The episode from start to finish is filmed over a week, requiring intense collaboration and orchestration. A single camera is used to reduce cutting and editing. Scenes are shot back-to-back in absence of repose. Everything is on the fly, the staff operates like clock-work, well conditioned and ready for the stress. Weekly, a new director is brought in to give a fresh touch to every episode. Ironically, the creative input of the director, is often marginalized as the organizational production machine proves enormously resistant to change. This induces successful directors to use a sort of finesse, to convince rather than direct, influence rather than impel.
Finally, production is completed, it was a whirlwind of cameras, typewriters, negotiations, laughs and arguments, but it is over. Everyone celebrates at a local bar where the episode in full form airs for the first time. Bogosian’s camera then sets on the bar-room television for the opening scene of Homicide. The pictures then blend so that Bogosian’s audience is watching the Subway episode as if it were aired directly to their televisions. All of the spectacular magic of production disappears and what is left is a final product quite seamless and authentic. The plot unfolds as a complete narrative, with additional audience impact as this audience was privy to the production process.

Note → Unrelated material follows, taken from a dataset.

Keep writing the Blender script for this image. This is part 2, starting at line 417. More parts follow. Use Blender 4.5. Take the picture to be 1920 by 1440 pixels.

When Lang’s girlfriend again passes the subway on her run, closing the episode, Bogosian’s camera pans out and the bar-room audience is revealed once more. There is a breathing out and it is all cheers to another exhausting episode completed, one that would put Homicide: Life on the Streets back in nearly the number one television ratings slot. An anatomical dissection of a television program’s production process took place in Bogosian’s traditionally sound yet slightly avant-garde documentary Anatomy of a Homicide: Life on the Streets.